Zimbabwe to exhibit work at Venice Biennale

Every year, the Venice Biennale announces a raft of different countries due to exhibit at the event, the most famous artistic showcase in the world.

Previous years have seen the Vatican, the United Arab Emirates, and even Peckham, make their debuts. Today’s announcement of unlikely debutantes, and long-absent friends, beats them all.

Zimbabwe, in partnership with the British Council, along with artistic institutions in France and Monaco, is set to exhibit work by four Zimbabwean artists at the biennale from June. It is the first time the sub-Saharan nation has exhibited in Venice since 1990, and a rare appearance for an African nation. It is a dramatic coup for the beleaguered country, where those exhibiting work critical of Robert Mugabe’s regime face extended prison terms.

“We are going to be part of the biennale like any other country,” said the Zimbabwean National Gallery’s Raphael Chikukwa, who will curate the exhibition. “Previously the whole of Africa has been boxed together in a single pavilion. But why isn’t there a European pavilion? Individual European countries are represented. So we have the chance to finally showcase Zimbabwe as a sovereign nation.”

The pavilion will be headlined “Seeing Ourselves” and will occupy part of the Church of Santa Maria Della Pieta in central Venice.

Artists to be represented will be video artist Berry Bickle, sculptor Tapfuma Gutsa, photographer Calvin Dondo and painter Misheck Masamvu. They plan to explore issues such as Zimbabwean emigration, Zimbabwe’s role in the Second World War, and farming rights in Venice. None of their work is critical of the current Zimbabwean government.

Their treatment contrasts starkly with that of artists back home. In Zimbabwe, another artist, Owen Maseko, is facing 20 years in prison for exhibiting paintings critical of Zimbabwe’s president, Robert Mugabe, last year.

Maseko’s paintings examined government-led massacres in western Zimbabwe during the 1980s. It was closed by government officials after one day.

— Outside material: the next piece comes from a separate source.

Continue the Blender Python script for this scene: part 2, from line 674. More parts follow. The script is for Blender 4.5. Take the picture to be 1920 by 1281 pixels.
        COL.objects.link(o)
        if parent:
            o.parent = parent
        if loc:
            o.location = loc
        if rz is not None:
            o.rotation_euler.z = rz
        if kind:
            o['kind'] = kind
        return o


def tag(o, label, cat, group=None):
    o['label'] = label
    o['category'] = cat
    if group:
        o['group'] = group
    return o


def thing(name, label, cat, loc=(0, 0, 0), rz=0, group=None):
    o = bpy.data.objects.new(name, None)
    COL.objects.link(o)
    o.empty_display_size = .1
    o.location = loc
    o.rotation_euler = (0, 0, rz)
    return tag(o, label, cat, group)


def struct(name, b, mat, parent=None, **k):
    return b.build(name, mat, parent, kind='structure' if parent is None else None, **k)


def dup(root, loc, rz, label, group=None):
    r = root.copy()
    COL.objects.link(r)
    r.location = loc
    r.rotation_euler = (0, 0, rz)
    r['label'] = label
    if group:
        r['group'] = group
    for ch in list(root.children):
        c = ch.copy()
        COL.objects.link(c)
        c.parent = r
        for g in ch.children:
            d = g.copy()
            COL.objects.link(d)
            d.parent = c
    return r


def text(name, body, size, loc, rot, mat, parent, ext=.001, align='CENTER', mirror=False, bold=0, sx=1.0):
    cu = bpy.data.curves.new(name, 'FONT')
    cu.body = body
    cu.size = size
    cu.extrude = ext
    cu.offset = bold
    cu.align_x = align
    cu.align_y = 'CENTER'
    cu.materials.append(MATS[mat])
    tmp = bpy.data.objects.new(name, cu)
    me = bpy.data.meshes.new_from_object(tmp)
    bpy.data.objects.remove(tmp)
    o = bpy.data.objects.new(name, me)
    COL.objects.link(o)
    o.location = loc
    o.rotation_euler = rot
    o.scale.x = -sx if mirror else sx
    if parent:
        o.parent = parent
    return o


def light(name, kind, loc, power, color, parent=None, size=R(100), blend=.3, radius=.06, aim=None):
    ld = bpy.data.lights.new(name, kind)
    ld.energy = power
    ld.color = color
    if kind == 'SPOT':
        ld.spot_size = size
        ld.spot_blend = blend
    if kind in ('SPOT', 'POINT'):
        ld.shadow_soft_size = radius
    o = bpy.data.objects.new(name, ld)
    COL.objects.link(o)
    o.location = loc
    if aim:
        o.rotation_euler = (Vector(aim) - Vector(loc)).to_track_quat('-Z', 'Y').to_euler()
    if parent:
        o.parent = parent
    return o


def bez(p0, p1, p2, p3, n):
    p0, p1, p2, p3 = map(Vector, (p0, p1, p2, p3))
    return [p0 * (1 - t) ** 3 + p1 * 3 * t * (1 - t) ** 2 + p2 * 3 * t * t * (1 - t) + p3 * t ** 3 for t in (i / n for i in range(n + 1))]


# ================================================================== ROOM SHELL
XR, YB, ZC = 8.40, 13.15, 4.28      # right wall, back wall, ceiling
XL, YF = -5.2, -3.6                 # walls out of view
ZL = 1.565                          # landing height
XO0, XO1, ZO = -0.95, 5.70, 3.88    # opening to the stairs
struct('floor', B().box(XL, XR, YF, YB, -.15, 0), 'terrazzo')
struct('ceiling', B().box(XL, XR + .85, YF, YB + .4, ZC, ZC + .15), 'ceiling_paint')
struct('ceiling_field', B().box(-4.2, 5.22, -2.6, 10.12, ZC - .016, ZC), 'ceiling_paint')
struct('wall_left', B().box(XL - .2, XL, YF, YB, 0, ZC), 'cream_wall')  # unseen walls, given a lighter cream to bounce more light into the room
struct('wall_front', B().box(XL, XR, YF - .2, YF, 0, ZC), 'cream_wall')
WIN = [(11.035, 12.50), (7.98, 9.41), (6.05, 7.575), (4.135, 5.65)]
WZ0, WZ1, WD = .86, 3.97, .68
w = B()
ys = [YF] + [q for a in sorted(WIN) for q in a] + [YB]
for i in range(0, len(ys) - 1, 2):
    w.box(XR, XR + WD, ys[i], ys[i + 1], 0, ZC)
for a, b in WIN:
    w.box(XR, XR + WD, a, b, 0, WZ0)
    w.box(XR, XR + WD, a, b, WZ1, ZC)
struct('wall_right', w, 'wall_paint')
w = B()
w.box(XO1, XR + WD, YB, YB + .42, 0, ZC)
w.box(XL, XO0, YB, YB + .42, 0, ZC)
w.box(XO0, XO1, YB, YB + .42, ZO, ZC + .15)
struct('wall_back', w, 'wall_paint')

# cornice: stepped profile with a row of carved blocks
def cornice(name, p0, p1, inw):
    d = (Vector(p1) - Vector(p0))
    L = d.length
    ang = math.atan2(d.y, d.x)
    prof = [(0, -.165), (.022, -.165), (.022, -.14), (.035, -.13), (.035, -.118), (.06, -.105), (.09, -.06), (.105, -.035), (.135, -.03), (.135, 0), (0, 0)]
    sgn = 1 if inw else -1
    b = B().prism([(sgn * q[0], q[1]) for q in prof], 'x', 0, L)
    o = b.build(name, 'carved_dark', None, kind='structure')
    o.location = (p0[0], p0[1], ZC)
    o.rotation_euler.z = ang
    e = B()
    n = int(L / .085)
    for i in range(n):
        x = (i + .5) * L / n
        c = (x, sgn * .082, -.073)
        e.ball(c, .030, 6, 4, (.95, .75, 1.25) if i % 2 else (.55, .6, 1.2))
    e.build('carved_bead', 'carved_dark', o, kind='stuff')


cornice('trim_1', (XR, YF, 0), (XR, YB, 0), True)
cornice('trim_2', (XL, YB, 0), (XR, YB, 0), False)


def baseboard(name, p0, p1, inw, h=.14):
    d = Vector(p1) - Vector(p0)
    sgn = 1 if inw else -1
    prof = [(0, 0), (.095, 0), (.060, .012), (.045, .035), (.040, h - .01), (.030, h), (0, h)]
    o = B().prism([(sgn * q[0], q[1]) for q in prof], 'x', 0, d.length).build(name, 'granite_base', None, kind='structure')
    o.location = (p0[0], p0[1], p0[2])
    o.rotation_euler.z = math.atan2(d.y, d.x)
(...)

Afterwards, Maseko was taken to prison in leg irons and held for four days, during which time he was interrogated in 12-hour stretches.

"There are many contradictions in today's Zimbabwe and this is one of them," Zimbabwe's Minister of Education, Sport, Arts and Culture David Coltart told The Independent. "There is certainly not clear freedom of expression in Zimbabwe but as I understand that the artists going to Venice are genuine independent artists. We have to use every means we can of interacting with the international community."

Maseko said he had no objection to the other artists going to Venice but warned that self censorship was holding back Zimbabweans who were living in fear after his arrest.

"Right now the political situation in Zimbabwe is unstable and that would be used artists' work. But self censorship is an issue. My arrest put a lot of fear into our artists, they are scared."

Maseko's exhibition in Bulawayo is still closed and treated as a crime scene. If he should lose his court battle with authorities he said he faces up to 20 years in prison.